THE BRITISH LIBRARY

Innovation and enterprise blog

19 May 2016

Kikka Digga - Business & IP Centre Success Story

Kikka-Digga logoOn Saturday I visited Plumpton College near Lewes, for their annual open day. On display amongst the new-born lambs, Sussex wines, tractors and chainsaws was a stand for Kikka Digga. With my curiosity for all things new, I sauntered over and chatted to the demonstrator Nick Skaliotis. It turned out this was the very first public outing for the his new invention, which he claimed would make digging gardens significantly easier.

Mid-way through our conversation I asked if Nick had patented his invention, he looked more closely at me and said, "I know you". It turned out he has been a regular in the Business & IP Centre at the British Library. In addition to getting help with his patent from our wonderful Inventor in Residence Mark Shehean. He also attended several of our workshops including lean start-up webinar, social media for business and trade marks.

Kikka-Digga image
After hearing Nick’s story I just had to buy his product to see if it really did live up to his claims. Also, I hoped it would help me to avoid the lower back-pain I now get every time I dig over my vegetable patch.

As soon as I got home I took the two pieces of metal out of package and installed them onto my fork. This was as simple as the instructions indicated with just two items to clamp onto my fork.

As you can see from my photos below, I was able to dig over a small section of my very weedy heavy clay soil quickly and easily using Kikka Digga. And, even better, I had no twinges in my lower back afterwards. So I am definitely sold on the product.

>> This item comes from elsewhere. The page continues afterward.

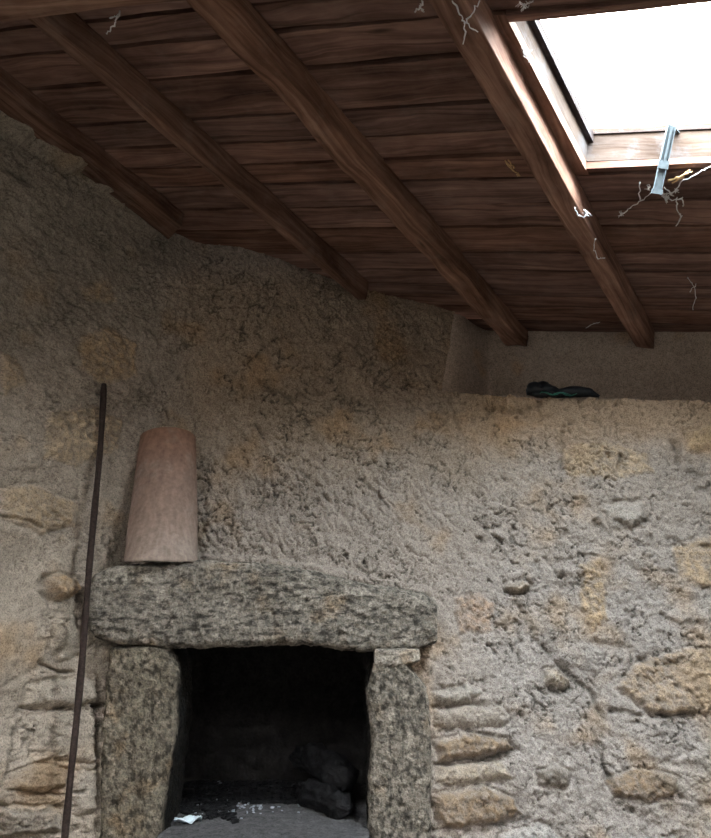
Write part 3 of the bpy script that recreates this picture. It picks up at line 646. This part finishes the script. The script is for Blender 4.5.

I also like the name Kikka Digga, for being simple and memorable. And it has even more k’s than the legendary Kodak brand. George Eastman said about the letter k, “it seems a strong, incisive sort of letter.” I am also glad to see that Nick has registered the name at the UK Intellectual Property Office.

Kikka Digga trademark

You can see a demonstration of the invention in action on YouTube. And keep up to date with Nick’s progress on Facebook or Twitter.

I can’t wait to see how the gardeners of Great Britain take to this wonderful invention.

Kikka Digga 1

Kikka Digga newly assembled on my fork in seconds

Kikka Digga 2

My first few digs into my heavy clay soil are surprisingly easy

Kikka Digga 3

Misty is as impressed as I am by the speed and ease in digging up the plot.